I love blogging, and the Internet, but as long as you'd allow me e-mail, I'd choose books first, every time.


Rita said...

As I value your opinion,I do hope you review at length your current reading material via this blog. I am myself a hopeless reader of prose.

Ttony said...

I don't know that I'll have time to do a review at length of Alastair Campbell: but the two episodes that he recounts which I was involved in are recounted exactly in accordance with my memory of them, which makes me think that the whole book must be as accurate: in which case here is a really accurate description of Blair's Primeministership.

Reading Fr Seed's book, I realised that I knew him vaguely in the mid-1970s and ...

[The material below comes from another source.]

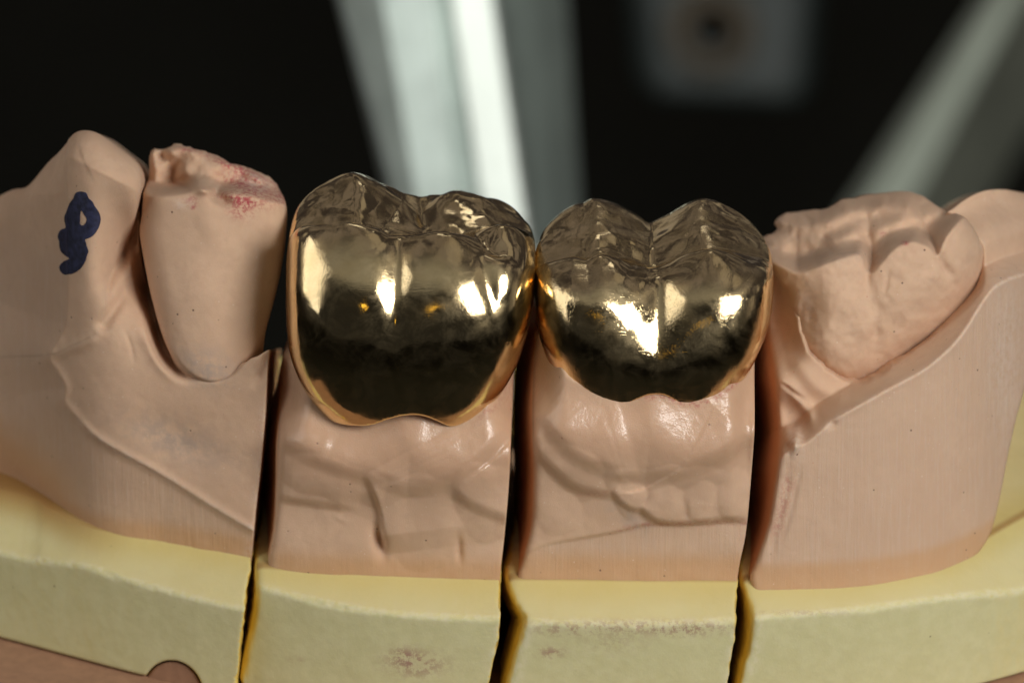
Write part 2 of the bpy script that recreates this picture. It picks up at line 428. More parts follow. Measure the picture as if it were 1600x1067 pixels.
# gum below the premolar: collar around the socket, hollow in front
ridge(H, [(178, 445), (205, 500), (235, 552), (270, 590)], .06, 12)
blob(H, 198, 410, 32, 85, -1.1, -10)            # shaded pocket between the two teeth
blob(H, 222, 465, 11, 28, -.6, -20); blob(H, 238, 520, 7, 30, -.5, -18)
ridge(H, [(148, 520), (175, 480), (190, 450)], -.16, 10)
ridge(H, [(62, 558), (100, 545), (140, 530), (158, 505)], .07, 10)
blob(H, 280, 690, 90, 40, -.10, 25); blob(H, 190, 620, 60, 60, .05)
ridge(H, [(395, 600), (410, 575), (421, 540)], -.10, 6)
ridge(H, [(190, 515), (200, 540), (205, 565)], -.035, 3)
H += .016*fbm(NP2, 1.7, 2)+.003*fbm(NP2, 9, 2)
HL = H
can_poly = curve([(-200, 330), (-60, 312), (0, 291), (28, 286), (62, 250), (84, 232), (108, 206), (128, 201), (150, 207), (180, 229), (202, 246), (214, 264), (217, 284), (212, 318), (198, 362), (180, 402), (166, 430), (160, 455), (158, 490), (146, 522), (100, 543), (64, 556), (-60, 560), (-200, 560)], 4, True)
can_sd = sdpoly(can_poly)
can_drop = np.maximum(dome(sdpoly(curve([(-400, 330), (-60, 312), (0, 291), (28, 286), (62, 250), (84, 232), (108, 206), (128, 201), (150, 207), (180, 229), (202, 246), (214, 264), (217, 284), (212, 318), (198, 362), (180, 402), (166, 430), (165, 470), (175, 560), (175, 900), (-400, 900)], 3, True)), 46, .55), 0)
can_drop = can_drop*sstep(PY, 490, 400)
H_can = HL+.004-can_drop
pre_out = [(214, 335), (211, 362), (217, 402), (227, 452), (240, 502), (256, 546), (281, 581), (311, 600), (341, 603), (370, 590), (394, 560), (412, 520), (425, 472), (437, 420), (444, 372), (446, 322), (432, 292), (415, 272), (395, 262), (370, 254), (345, 244), (320, 237), (300, 227), (270, 222), (243, 226), (230, 226), (222, 238), (222, 262), (217, 300)]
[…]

there isn't time! But I will post on Fiorella's book when I've finished it: it isn't just a racy thriller, or a conundrum-style detective novel; it's got something else.

(The book about Worlock and Bugnini's are a penance: you have to understand where the Pope's Catholic enemies get their ideas from.)

The Stephenson books are for my next intercontinental flights.

Nobody who reads poetry is incapable of reading prose: it takes longer, and it's harder to work out what the writer is getting at, but it's worth the struggle.

Anonymous said...

i wish Fr Seed would spare us the details!